Maximum declarable day-equivalents

Pro-rata of 215

  • 215/12 , then multiply by the number of months the person is employed in the reporting period, and multiply with the working factor (full time employed is 1 – half-time employed is 0.5)
    • When full time working in 6 months reporting period: 215/12 *6*1
    • When half time working in 6 months reporting period: 215/12*6*0.5
  • Remarks:
    • if change of working regime occurs during the reporting period: then multiply 251/12 by number of months worked full-time, and add to this 215/12 multiplied by the working factor (for example 0.5) to come to the total of maximum declarable day-equivalents.
    • Parental leave:
      • You can deduct these day-equivalents from the maximum declarable days. Example of a (full time worker) in parental leave during 4 months in a  14 month reporting period:
        • 215/12*4*1= 72 day-equivalents parental leave
        • declarable day-equivalents: 215/12*14*1 – 72= 179 max. declarable day-equivalents
      • The annual personnel cost during periods of parental leave which are not fully covered by other sources as national schemes, are eligible (if following general eligibility rules)

Extra information

How to combine the double ceiling rules of personnel costs in H2020 projects and personnel cost in Horizon Europe when the same employee is active in both H2020 and HEU projects?

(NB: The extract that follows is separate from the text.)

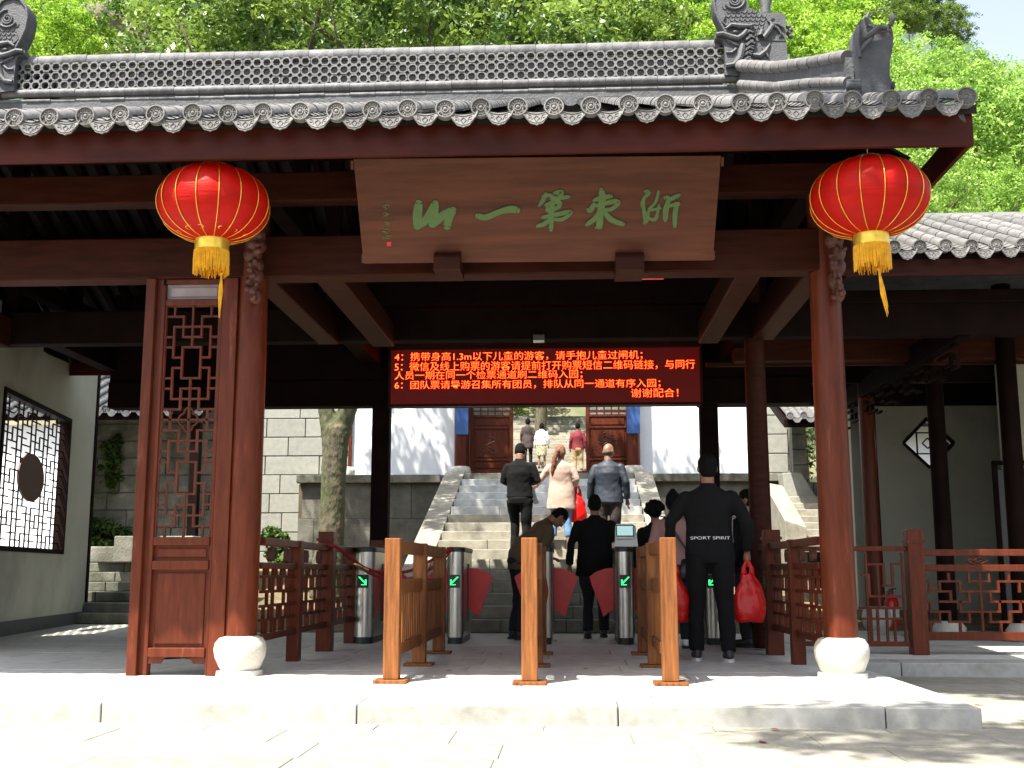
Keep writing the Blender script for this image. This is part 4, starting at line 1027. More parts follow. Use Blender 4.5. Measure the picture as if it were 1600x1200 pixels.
# white side building at far left with a tiled eave
sb_ = thing('side_house', 'white walled house with small grey tiled eave behind the lattice window', 'house', (-11, 19, 0))
box(-16, -8.35, 18.62, 18.9, -.2, 3.20).build('wall', 'plaster', sb_)
tile_run(sb_, -10.6, 19, 18.4, 3.42, 20.6, 4.35, m='tiled')
MB().hexa([(-16, 18.45, 3.25), (-6.1, 18.45, 3.25), (-6.1, 20.7, 4.15), (-16, 20.7, 4.15), (-16, 18.45, 3.36), (-6.1, 18.45, 3.36), (-6.1, 20.7, 4.28), (-16, 20.7, 4.28)]).build('roof_deck', 'darkwood', sb_)
MB().tube([(-16, 20.65, 4.42), (-6.1, 20.65, 4.42)], .14, 10).build('ridge', 'tiled', sb_)
box(-6.3, -6.15, 18.55, 18.7, .8, 3.2).build('post', 'darkwood', sb_)

# ================================================================== TEMPLE GATE
tg = thing('temple_gate', 'white walled temple gate with dark red carved doors at the top of the stairs', 'gate', (-.4, GY, TZ))
gx0, gx1 = px2x(549, GY), px2x(1200, GY); gl, gr = px2x(711, GY), px2x(1001, GY)
box(gx0, gl, GY, GY+.3, TZ+.05, 6.6).build('wall', 'plaster', tg); box(gr, gx1, GY, GY+.3, TZ+.05, 6.6).build('wall', 'plaster', tg)
for a_, b_ in ((gx0, gl), (gr, gx1)): box(a_, b_, GY-.02, GY+.28, TZ-.001, TZ+.049).build('skirting', 'blue', tg)
box(gl+.3, gr-.3, GY+.02, GY+.3, 5.2, 6.6).build('wall', 'plaster', tg)
box(gx0-.06, gx0-.001, GY-.08, GY+.25, TZ+.2, 6.4).build('post', 'wood', tg)
q = px2x(545, GY-.2); MB().lathe([(.10, 0), (.12, .03), (.125, .12), (.11, .2)], (q, GY-.18, TZ), 20).build('post_base', 'plinth', tg, smooth=True)
for pxa in (720, 990):
    x = px2x(pxa, GY-.2); MB().lathe([(.135, .2), (.135, 4.2)], (x, GY-.2, TZ), 24).build('column', 'wood', tg, smooth=True, smang=40)
    MB().lathe([(.16, 0), (.20, .03), (.205, .10), (.19, .17), (.16, .2)], (x, GY-.2, TZ), 24).build('column_base', 'plinth', tg, smooth=True, smang=50)
    cx_ = px2x(721 if pxa < 800 else 991, GY-.36)
    zb3 = at(720, 679, Y=GY-.36).z; cb = box(cx_-.13, cx_+.13, GY-.375, GY-.345, zb3, 5.4).build('couplet_board', 'blue', tg, bevel=.004)
d0, d1, d2, d3 = px2x(734, GY+.1), px2x(802, GY+.1), px2x(916, GY+.1), px2x(985, GY+.1)
def gz(v): return at(860, v, Y=GY+.1).z
box(gl+.04, gr-.04, GY+.0, GY+.2, TZ, gz(737)).build('threshold', 'wood', tg, bevel=.006)
box(gl+.1, d0-.005, GY-.02, GY+.2, gz(737), 5.3).build('door_frame', 'wood', tg, bevel=.006); box(d3+.005, gr-.1, GY-.02, GY+.2, gz(737), 5.3).build('door_frame', 'wood', tg, bevel=.006)
box(d0, d3, GY+.0, GY+.2, 5.05, 5.3).build('lintel', 'wood', tg)
def leaf(x0, x1, lab):
    y0, y1 = GY+.06, GY+.11; zb4 = gz(737)+.01
    lf = box(x0, x1, y0+.02, y1-.005, zb4, 5.04).build('door_leaf', 'wood', tg)
    sw = .075
    for a_, b_ in ((x0, x0+sw), (x1-sw, x1)): box(a_, b_, y0-.01, y0+.019, zb4, 5.04).build('stile', 'wood', lf, bevel=.005)
    for v0, v1 in ((720, 717), (670, 667), (652, 649), (737, 734)): box(x0+sw+.001, x1-sw-.001, y0-.012, y0+.019, gz(v0), gz(v1)).build('cross_rail', 'wood', lf, bevel=.004)
    for v0, v1 in ((716, 671), (666, 653), (733, 721)):
        box(x0+sw+.03, x1-sw-.03, y0+.005, y0+.019, gz(v0)+.02, gz(v1)-.02).build('panel', 'wood', lf, bevel=.008)
    mb = MB(); rr = random.Random(5 if x0 < -1 else 6); cx_ = (x0+x1)/2; cz_ = (gz(716)+gz(671))/2
    P = Vector((cx_, y0, cz_))
    for k in range(9):
        a_ = P+Vector((rr.uniform(-.16, .16), 0, rr.uniform(-.2, .2)))
        mb.tube([a_+Vector((.05*math.cos(t)*(1+t*.1), 0, .035*math.sin(t)*(1+t*.15))) for t in np.linspace(rr.uniform(0, 3), rr.uniform(4, 6), 8)], .007, 5)
    mb.tube([P+Vector((.1*math.sin(t*2), 0, -.2+.07*t)) for t in np.linspace(0, 6, 16)], .012, 6); mb.build('carving', 'carve', lf)
    box(x0+sw, x1-sw, y0+.017, y0+.0195, gz(648), 5.0).build('window_paper', 'oldstone', lf)
    for k in range(1, 5): x = x0+sw+(x1-x0-2*sw)*k/5; box(x-.01, x+.01, y0, y0+.016, gz(648), 5.0).build('lattice_bar', 'wood', lf)
    for k in range(8): z = gz(648)+.08+k*.2; box(x0+sw, x1-sw, y0+.001, y0+.015, z-.01, z+.01).build('lattice_bar', 'wood', lf)
leaf(d0, d1, 'l'); leaf(d2, d3, 'r')
MB().hexa([(gx0-.1, GY-.4, 6.62), (gx1+.1, GY-.4, 6.62), (gx1+.1, GY+1.9, 7.6), (gx0-.1, GY+1.9, 7.6), (gx0-.1, GY-.4, 6.72), (gx1+.1, GY-.4, 6.72), (gx1+.1, GY+1.9, 7.72), (gx0-.1, GY+1.9, 7.72)]).build('roof', 'tile', tg)
# far stairs behind the gate
fs_ = thing('hill_stairs', 'long flight of worn stone steps climbing behind the open gate', 'stairs', (-.3, 32.5, TZ))
for i in range(28):
    y0 = 32.5+i*.45
    for a_, b_ in ((-4.2, rnd(-2.4, -1.6)), (None, rnd(-.3, .6)), (None, rnd(1.6, 2.4)), (None, 4.2)):
        a_ = prev if a_ is None else a_
        box(a_+.004, b_-.004, y0+rnd(-.03, .03), y0+.55, TZ+i*.15+.003, TZ+(i+1)*.15+rnd(-.012, .012)).build('step_slab', 'step' if i < 24 else 'oldstone', fs_, bevel=.012); prev = b_

# ================================================================== RIGHT-HAND SMALL STAIRS, PILLAR, EAVE
rs = thing('side_stairs', 'small sunlit stone steps with sloping side stone right of the white wall', 'stairs', (4.6, 19.2, .8))
for i in range(8):
    z1 = at(1250, 847-i*10.2, Y=19.4+i*.3).z
    box(3.75, 5.9, 19.4+i*.3, 19.8+i*.3+.1, z1-.17, z1).build('step_slab', 'step', rs, bevel=.012)
a = at(1200, 775, Y=21.2); b = at(1253, 824, Y=19.7)
MB().hexa([(3.62, 19.6, .3), (3.98, 19.6, .3), (3.98, 21.6, .3), (3.62, 21.6, .3), (3.62, 19.6, 1.62), (3.98, 19.6, 1.50), (3.98, 21.6, 2.35), (3.62, 21.6, 2.42)]).build('cheek_stone', 'step', rs, bevel=.01)
MB().hexa([(4.05, 21.7, 1.9), (4.75, 21.7, 1.9), (4.75, 22.2, 1.9), (4.05, 22.2, 1.9), (4.0, 21.7, 2.6), (4.35, 21.7, 2.6), (4.35, 22.2, 2.6), (4.0, 22.2, 2.6)]).build('ramp_stone', 'ashlar', rs, bevel=.012)
gp_ = thing('stone_pillar', 'grey block pillar beside the green plants at the right end', 'pillar', (4.5, 22.3, 0))
ashlar(gp_, px2x(1239, 22.3), px2x(1262, 22.3), 2.5, 4.0, 22.3, .30, .9, 'stain', seed=3, gap=.014, back=True)
lw2 = thing('low_wall', 'low grey stone wall above the small steps at the right', 'wall', (5, 22.2, 0))
ashlar(lw2, px2x(1240, 22.3), 7.5, .4, 2.48, 22.2, .34, .9, 'stain', seed=2, gap=.012)
eh = thing('small_roof', 'small grey tiled eave corner beyond the right rear columns', 'roof', (5, 20.6, 3.6))
z = at(1250, 650, Y=20.5).z; x = px2x(1238, 20.5)
tile_run(eh, x, 8, 20.5, z, 22.3, z+.7, m='tile')
MB().hexa([(x-.1, 20.55, z-.2), (x+3, 20.55, z-.2), (x+3, 22.3, z+.5), (x-.1, 22.3, z+.5), (x-.1, 20.55, z-.06), (x+3, 20.55, z-.06), (x+3, 22.3, z+.62), (x-.1, 22.3, z+.62)]).build('roof_deck', 'darkwood', eh)
for xx in (x+.9, x+2.9): box(xx-.08, xx+.08, 21, 21.16, 2.0, z).build('post', 'darkwood', eh)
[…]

  • To report under H2020, the beneficiary must check for each year, e.g. 2021 that the result of the formulas in Article 6.2.A of the H2020 MGA is not higher than the personnel costs recorded in the beneficiary’s accounts for 2021, otherwise the costs declared should be capped at the level of the personnel costs recorded in the accounts. 
  • At the moment when the beneficiary will declare personnel costs for the same person under H2020 and also HE, for the part of the personnel costs declared for work done in 2021 (among the personnel costs calculated for the whole reporting period under HE), the beneficiary will have to take into consideration what was already declared under H2020 for 2021. For instance if the total personnel costs recorded in the 2021 accounts of the beneficiary for this employee is EUR 18 000, and the beneficiary already declared EUR 10 000 under H2020, the maximum that it can declare under HE for 2022 is 8 000 (18 000 EUR total personnel costs for the employee) – EUR 10 000 (already declared under H2020). The beneficiary can therefore declare not more than EUR 8 000 under HE for 2022 (among the personnel costs calculated for the whole reporting period under HE), this because of the 2nd double ceileing rule of Horizon 2020.

1-person companies

This personnel cost calculation can in Horizon Europe also be used for natural persons with a contract other than a standard employee. In Horizon Europe a self-employed or 1-person company are part of this category, as well are seconded persons. But they have to work under the same conditions as employees regarding supervision, with a similar similar time schedule as employees, and a remuneration based on working time rather than on delivering outputs.

  • If the contract specifies the daily rate, then this must be used
  • If the contract specifies the hourly rate then this should be converted into daily rate
  • If the contract describes a fixed amount for the work but does not specify the number of days, then the daily rate is obtained by dividing this global amount by the pro rata of 215 according to the duration of the contract.
  • Details in Annotated Model Grant Agreement, page 44.